Wednesday, September 29, 2010

Diaries of a Mad Woman

She sat there feeling very alone and scared, frightened, not from the angry women that surrounded her or what she was about to hear. She knew the truth, she knew what had brought her to this moment.  What she was most afraid of was change, fear of the unknown, fear of once again looking in the mirror, digging deep and remembering.  Remembering the many things she witnessed, learned, became and imitated, and most of all she feared she had damaged and taught the two things in this world that meant the most to her.  What if what she learned sitting with these 15 women was that she had done irreparable damage to her children.  What if she learned she was damaged beyond repair and that change wouldn't happen.

As I sat down in the comfortable black leather couch this evening, week two of five, I looked around the room and took note of the women that surrounded me.  They did not look angry, they did not look crazed and not one foamed from the mouth.  When I heard each one of their short stories of what brought them to this place, I realized that I am far from alone and the company I keep is of moms, grandmothers, sisters, lovers, store clerks, teachers, lawyers, they are all of us, the difference is... each one of us for what ever reason is there to change. Each one of us wants to learn, we recognize a need to change.

The first week I sat with these women I was full of emotion, I was ashamed to be there, ashamed to be seen, scared to share. And now this week, a week after learning a few small skills I entered the room excited to share, to learn, to be open and willing to go deeper and further into my soul, into my being.   I am excited to change, the possibilities of learning skills to keep me from saying and doing out of anger, things I can never take back.  I want to live my life with no regrets, but I also want to live my life full of kindness and love. 

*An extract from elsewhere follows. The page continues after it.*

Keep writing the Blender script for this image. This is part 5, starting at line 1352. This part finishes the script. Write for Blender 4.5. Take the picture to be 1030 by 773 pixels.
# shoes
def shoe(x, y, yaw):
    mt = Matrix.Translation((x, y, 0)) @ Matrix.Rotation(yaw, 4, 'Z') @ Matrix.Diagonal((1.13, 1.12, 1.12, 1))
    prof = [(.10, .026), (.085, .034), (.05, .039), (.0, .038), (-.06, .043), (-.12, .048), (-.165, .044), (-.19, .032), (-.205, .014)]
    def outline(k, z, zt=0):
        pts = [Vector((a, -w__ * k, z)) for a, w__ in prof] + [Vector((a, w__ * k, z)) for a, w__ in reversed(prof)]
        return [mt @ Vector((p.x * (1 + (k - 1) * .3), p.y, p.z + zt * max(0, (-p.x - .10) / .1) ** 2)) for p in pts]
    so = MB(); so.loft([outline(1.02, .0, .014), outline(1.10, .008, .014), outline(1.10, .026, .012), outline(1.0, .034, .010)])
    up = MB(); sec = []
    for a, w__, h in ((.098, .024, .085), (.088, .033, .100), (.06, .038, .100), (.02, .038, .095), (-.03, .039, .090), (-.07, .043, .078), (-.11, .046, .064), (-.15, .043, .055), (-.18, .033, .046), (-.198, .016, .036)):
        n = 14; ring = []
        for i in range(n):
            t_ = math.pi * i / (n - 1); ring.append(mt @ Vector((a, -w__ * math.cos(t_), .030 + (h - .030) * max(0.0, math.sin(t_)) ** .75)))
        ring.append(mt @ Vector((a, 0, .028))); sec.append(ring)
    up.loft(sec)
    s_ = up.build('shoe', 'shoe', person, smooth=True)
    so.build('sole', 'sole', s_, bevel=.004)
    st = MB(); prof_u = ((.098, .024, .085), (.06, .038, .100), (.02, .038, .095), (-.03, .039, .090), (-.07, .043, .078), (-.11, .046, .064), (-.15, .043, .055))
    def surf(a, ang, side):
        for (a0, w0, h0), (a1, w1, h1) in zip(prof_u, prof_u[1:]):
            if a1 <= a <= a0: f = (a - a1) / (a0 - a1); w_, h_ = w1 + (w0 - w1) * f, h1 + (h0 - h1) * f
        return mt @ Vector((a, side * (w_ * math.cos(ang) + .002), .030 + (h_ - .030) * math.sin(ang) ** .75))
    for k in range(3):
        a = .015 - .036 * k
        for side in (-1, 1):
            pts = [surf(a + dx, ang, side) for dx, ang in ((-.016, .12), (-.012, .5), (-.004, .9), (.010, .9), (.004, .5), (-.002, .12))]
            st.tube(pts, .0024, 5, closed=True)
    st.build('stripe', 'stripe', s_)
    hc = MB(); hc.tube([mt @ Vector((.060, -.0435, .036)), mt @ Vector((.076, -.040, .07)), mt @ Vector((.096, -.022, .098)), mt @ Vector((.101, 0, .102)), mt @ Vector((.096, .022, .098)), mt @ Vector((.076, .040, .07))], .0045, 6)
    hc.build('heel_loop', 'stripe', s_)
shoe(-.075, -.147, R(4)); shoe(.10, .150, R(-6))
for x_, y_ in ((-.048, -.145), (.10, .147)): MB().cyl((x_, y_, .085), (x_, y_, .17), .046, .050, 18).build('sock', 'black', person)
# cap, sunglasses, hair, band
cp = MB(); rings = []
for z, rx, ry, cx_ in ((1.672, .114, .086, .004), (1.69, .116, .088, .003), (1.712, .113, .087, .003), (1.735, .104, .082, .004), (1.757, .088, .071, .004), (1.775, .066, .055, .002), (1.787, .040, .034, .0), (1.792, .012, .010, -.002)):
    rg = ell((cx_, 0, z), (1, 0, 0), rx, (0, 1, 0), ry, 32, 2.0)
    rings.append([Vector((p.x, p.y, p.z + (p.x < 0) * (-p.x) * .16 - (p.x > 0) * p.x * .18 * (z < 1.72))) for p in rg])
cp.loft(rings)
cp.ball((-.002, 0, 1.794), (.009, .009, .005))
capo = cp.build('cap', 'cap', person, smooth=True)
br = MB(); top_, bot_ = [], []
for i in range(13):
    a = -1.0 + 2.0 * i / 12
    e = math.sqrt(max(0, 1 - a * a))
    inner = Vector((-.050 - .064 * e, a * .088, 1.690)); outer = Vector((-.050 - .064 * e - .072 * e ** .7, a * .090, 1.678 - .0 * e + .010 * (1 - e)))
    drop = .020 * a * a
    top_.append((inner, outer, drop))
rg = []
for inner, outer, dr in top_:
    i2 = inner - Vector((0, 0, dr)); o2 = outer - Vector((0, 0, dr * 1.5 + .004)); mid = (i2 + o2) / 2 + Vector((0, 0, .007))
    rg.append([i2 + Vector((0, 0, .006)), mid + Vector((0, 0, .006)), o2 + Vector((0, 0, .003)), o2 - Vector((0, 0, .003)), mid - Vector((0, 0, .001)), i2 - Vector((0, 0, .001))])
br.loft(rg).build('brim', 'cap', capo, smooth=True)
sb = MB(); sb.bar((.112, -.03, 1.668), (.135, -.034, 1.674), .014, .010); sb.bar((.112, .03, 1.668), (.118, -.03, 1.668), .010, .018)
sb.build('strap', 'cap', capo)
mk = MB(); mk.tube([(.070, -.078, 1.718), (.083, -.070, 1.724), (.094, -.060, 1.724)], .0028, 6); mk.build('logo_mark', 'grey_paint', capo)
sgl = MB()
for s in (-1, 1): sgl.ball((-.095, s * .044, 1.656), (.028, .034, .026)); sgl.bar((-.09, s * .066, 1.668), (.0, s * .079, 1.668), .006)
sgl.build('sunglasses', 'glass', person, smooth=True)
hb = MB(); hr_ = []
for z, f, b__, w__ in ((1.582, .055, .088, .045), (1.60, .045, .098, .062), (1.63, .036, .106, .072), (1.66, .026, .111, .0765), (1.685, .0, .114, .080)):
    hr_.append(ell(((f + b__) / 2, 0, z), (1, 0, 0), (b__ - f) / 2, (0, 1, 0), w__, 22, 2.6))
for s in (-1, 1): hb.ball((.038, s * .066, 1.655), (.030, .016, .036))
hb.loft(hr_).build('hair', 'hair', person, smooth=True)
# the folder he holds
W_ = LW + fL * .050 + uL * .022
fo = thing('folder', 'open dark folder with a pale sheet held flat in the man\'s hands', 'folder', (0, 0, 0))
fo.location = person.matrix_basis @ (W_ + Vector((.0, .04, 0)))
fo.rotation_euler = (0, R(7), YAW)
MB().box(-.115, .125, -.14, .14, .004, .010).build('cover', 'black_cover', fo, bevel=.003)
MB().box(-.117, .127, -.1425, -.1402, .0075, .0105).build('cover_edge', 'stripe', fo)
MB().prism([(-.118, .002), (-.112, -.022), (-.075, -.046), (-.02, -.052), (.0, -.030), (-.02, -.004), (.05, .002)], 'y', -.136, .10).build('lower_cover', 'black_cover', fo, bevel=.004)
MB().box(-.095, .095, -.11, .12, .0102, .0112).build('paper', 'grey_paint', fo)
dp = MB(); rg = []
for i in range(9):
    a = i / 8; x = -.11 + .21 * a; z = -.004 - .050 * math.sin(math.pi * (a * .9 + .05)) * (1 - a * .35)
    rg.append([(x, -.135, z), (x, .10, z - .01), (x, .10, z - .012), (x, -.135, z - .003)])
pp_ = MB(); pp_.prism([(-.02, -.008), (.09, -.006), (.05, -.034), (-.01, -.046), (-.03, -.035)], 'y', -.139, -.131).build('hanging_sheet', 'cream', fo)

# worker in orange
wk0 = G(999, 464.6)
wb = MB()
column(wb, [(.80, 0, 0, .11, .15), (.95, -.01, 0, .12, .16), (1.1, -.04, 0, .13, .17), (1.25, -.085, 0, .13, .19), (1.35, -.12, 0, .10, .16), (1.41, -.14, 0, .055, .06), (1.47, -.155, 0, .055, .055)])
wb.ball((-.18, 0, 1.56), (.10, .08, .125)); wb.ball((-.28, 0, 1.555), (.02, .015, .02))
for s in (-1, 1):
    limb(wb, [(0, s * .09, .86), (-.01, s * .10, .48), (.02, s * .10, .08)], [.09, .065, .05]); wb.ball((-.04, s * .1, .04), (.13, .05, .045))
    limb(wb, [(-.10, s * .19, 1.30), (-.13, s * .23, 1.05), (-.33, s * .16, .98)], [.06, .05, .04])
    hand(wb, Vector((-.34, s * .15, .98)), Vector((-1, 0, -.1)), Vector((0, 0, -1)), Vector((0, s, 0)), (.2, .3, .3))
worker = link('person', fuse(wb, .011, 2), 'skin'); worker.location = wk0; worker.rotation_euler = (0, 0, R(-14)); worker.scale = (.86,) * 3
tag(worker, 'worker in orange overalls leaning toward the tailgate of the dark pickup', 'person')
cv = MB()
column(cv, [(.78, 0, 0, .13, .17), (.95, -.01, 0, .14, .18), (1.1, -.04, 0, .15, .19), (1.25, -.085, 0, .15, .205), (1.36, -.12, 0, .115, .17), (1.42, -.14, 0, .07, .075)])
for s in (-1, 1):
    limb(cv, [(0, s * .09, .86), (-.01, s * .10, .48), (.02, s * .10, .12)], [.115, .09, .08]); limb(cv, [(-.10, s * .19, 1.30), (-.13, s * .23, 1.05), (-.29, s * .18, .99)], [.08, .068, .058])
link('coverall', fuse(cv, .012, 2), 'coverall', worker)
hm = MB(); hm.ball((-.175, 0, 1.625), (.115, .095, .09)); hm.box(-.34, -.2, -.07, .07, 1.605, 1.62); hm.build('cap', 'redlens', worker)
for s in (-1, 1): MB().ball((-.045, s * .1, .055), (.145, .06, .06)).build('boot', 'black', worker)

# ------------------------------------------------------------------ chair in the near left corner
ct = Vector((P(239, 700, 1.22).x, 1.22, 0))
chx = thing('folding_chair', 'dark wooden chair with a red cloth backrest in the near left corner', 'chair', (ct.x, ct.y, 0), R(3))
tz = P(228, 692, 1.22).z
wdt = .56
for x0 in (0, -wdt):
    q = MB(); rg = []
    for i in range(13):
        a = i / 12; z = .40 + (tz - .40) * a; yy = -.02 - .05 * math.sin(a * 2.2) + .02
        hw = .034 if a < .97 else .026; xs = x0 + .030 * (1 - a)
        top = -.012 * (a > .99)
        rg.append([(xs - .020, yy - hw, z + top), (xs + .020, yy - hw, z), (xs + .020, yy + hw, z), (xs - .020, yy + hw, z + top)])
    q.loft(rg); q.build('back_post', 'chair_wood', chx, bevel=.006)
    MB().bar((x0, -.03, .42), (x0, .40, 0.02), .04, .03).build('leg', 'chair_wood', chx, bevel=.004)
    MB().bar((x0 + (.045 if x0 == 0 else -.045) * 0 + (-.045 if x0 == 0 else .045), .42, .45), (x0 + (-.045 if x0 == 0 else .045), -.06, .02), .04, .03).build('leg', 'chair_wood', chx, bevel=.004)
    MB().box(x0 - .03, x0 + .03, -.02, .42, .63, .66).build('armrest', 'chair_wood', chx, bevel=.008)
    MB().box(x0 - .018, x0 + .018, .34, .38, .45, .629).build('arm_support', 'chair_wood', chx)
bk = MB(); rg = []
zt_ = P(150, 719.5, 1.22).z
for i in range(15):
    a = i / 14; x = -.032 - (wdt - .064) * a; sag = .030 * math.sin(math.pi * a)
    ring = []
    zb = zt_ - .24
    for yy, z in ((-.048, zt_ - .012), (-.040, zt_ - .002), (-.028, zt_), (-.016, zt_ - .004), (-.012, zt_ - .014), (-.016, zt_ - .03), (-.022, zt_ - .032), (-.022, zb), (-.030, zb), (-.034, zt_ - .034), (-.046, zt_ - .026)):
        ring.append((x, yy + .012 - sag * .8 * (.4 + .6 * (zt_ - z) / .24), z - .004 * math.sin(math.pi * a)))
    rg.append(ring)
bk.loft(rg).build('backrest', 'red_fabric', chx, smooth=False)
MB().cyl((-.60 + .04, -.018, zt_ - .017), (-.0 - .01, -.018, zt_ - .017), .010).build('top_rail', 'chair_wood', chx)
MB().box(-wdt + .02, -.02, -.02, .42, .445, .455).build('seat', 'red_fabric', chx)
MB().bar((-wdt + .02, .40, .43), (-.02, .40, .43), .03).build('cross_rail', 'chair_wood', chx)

As she got in her car to drive home she reflected on the last two weeks and what she learned in these classes,  change would not be easy, if it were everyone would do it, and it would be no big deal. But by being present, being conscious of her feelings and practising QTIP she may just be able to do this.  And then she imagined a life where she never lost her cool, a life where her children heard praise ten times more than they heard her yell.  For the first time in her life she felt as though she was ready to be herself, to be person she was born to be, to act as she wants to act not as she'd been taught.    She was ready to be the Mom, wife, friend she imagined.  Not imitating her parents, but parenting as Alyson would parent. 

I am not saying my parents did not do an excellent job, they did, rather there are things I would like to change about myself.  Things I would like to re-learn as an adult, as a parent, as a wife, as a friend.